Tendulkar, who has single-handedly revived the team's sagging fortunes umpteen times, says he detests defeat.

''I hate losing. It bothers me. The only person I don't mind losing to is my son."

''Even my daughter is older now...so I don't give in to her when we play. She has to understand defeat,'' he explained.

Talking about the current squad, Tendulkar admitted small-town players like Munaf Patel and Mahendra Singh Dhoni have made a big impact.

''It's a different culture now. The players are quite dashing, I would say. They are aggressive they want to go out to win, which is what matters,'' he observed.

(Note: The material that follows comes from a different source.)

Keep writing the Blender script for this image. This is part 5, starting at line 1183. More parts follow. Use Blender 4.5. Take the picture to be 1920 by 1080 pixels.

On his wife Anjali, who he rarely speaks about, Sachin said, ''She is far more mature than me and wiser than me, that's for sure. Because sometimes I lose my cool and she says 'just keep quiet and play'. ''

Tendulkar was nostalgic when asked about his early days and he recalled his friendship with Vinod Kambli.

''We never used to call while taking a run. I would just look in his eye and I would know if it was Yes or No. The opposition found that quite tough to manage.''

Clearly upset at Kambli's meteoric rise and fall in and from the cricket horizon, Tendulkar said, ''I feel sad. Such an immensely talented player. It was rather unfortunate. Certain problems in his life, injuries at the wrong time...didn't help him.'' Second part of the interview will be aired on Tuesday.